If you haven't been to the site, then I would be careful about identifying the condition of the site before and after the chippers were out there.
You refer to "the mess the diggers had made" when in fact, the site was not left in pristine condition by the workers that prepped the site. There was no "smoothing the ground back". I was out there the second day, in the morning. There were several spots where the chips that had been found where the earth movers had left large depressions and gouges in the finished grade of the site. Those marks and depressions were not made by diggers and had I been the owner of the site, I would not have accepted the work as finsihed and allowed the contractor to leave it like that.
I cannot speak for the condition of the site, but none of the pictures I have seen show the site in much worse condition than it was the first day Barry and I went out. If Jim can add anything to that, I'd like to hear his opinion.
I think the tone of your reaction is a little unwarranted. Using terms like "fools" and "idots" will not endear yourself to the rest of the chipping world.

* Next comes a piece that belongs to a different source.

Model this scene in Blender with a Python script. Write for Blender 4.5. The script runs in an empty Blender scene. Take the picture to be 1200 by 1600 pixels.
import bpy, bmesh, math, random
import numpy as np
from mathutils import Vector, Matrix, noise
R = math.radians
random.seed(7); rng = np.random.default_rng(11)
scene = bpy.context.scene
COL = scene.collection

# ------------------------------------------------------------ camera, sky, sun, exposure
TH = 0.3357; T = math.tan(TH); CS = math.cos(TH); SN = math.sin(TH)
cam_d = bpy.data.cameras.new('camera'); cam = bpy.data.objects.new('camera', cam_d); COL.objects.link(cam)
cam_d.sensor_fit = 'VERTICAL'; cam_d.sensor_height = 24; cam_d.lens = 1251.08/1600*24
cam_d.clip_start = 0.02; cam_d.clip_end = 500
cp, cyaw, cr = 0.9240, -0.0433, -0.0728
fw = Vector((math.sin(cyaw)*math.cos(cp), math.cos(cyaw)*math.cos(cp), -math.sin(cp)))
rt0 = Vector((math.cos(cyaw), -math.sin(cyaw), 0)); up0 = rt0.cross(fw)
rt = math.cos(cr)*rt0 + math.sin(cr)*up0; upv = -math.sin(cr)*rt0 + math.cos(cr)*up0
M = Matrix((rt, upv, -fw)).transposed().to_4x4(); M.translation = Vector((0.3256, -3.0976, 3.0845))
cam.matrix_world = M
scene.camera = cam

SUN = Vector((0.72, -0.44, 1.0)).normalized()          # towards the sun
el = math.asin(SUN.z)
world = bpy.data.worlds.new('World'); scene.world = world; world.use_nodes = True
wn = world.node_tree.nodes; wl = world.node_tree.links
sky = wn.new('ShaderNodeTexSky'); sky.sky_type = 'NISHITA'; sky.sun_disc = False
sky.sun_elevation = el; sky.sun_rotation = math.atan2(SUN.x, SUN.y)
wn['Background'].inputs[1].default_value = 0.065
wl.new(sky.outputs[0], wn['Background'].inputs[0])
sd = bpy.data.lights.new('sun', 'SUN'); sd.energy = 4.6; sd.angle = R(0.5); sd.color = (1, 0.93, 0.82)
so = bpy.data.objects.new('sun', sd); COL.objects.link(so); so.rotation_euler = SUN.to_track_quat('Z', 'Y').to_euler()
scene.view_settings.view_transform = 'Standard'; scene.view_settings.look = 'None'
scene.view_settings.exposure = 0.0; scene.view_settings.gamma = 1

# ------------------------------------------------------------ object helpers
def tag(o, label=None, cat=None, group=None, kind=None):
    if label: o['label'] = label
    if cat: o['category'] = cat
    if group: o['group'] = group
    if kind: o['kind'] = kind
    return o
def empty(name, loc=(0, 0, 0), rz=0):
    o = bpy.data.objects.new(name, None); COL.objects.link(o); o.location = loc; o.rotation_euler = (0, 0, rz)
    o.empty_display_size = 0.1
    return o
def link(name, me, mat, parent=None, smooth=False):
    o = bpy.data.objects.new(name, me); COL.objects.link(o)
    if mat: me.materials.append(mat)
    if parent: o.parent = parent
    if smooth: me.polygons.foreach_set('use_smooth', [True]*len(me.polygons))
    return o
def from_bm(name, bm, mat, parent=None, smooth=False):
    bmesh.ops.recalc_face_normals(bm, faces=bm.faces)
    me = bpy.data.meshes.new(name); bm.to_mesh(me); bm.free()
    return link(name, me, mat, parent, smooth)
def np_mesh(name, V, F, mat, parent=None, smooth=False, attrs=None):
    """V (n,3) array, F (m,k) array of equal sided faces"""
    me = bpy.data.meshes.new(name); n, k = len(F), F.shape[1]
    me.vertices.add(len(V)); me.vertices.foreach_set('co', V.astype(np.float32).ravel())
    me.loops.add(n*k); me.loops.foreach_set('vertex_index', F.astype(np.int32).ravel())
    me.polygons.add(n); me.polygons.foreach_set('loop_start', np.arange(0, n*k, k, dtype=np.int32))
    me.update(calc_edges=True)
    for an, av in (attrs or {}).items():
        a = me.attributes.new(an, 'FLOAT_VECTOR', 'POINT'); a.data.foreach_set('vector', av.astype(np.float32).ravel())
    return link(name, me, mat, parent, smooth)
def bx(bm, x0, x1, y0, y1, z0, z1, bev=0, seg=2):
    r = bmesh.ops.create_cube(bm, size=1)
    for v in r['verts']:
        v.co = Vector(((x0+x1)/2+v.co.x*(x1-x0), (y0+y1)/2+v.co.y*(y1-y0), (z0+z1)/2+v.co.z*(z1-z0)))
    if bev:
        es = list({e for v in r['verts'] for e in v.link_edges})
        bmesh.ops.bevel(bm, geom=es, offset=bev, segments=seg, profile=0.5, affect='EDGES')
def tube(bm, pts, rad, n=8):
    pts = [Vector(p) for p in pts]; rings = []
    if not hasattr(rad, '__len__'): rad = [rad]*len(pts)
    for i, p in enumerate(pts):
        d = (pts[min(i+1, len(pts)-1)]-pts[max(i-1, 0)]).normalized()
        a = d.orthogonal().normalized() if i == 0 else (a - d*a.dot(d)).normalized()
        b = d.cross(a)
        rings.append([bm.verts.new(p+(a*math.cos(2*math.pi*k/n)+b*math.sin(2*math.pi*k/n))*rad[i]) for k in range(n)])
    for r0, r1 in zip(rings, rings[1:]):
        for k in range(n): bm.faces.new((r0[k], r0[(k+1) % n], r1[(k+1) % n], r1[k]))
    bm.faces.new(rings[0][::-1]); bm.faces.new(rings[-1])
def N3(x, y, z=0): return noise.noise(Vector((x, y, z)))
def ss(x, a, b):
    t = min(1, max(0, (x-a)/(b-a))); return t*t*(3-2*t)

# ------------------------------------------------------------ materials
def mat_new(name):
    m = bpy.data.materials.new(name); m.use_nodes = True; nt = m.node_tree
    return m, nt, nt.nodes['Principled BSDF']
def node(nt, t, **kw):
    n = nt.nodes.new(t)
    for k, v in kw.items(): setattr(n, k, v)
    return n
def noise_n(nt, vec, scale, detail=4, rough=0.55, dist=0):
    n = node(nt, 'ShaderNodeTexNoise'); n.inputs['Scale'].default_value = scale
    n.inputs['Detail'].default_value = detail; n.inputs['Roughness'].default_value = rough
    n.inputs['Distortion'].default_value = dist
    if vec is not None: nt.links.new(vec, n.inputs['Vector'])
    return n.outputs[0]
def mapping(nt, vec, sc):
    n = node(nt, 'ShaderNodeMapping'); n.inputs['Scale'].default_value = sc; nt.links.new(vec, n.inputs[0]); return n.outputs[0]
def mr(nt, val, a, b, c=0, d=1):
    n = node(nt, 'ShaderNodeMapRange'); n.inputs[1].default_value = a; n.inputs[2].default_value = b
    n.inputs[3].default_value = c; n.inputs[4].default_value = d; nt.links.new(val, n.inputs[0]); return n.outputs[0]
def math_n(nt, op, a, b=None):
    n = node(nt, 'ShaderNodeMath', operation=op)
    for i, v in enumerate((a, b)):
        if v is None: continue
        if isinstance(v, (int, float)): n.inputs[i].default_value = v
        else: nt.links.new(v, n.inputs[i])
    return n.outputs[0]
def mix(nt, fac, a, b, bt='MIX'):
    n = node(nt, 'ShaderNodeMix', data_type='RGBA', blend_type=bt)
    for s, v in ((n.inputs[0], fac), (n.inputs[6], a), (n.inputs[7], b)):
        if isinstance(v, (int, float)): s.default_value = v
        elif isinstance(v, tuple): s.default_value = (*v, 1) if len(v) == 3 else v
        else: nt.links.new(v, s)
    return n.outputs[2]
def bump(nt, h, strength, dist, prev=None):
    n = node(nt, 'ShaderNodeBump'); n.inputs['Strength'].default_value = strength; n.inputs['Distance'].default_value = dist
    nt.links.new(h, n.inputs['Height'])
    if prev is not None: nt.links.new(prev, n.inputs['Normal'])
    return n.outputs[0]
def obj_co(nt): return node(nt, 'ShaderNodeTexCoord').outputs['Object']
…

Speaking as an "owner" of construction sites, those sign went up not because of the digging (which would take less than an hour to clean up in that corner and would have to be done to prep the ground for the foundation anyway given the condition they left it in) but because of the liability issues associated with having so many people out on a "construction" site with hazards such as uneven ground, broken glass, chunks of conduit, rebar, metal, plastic that could create a situation for an injury. Had they not posted it, the liability would be theirs. In the "sue somebody" environment that exisits in the US, I would have left those signs up from day 1.
I agree that someone walking around a public park and digging holes would prompt such a reaction... but it is what's left of a destruction project and a future construction site.
Maybe a more tempered response would be in order?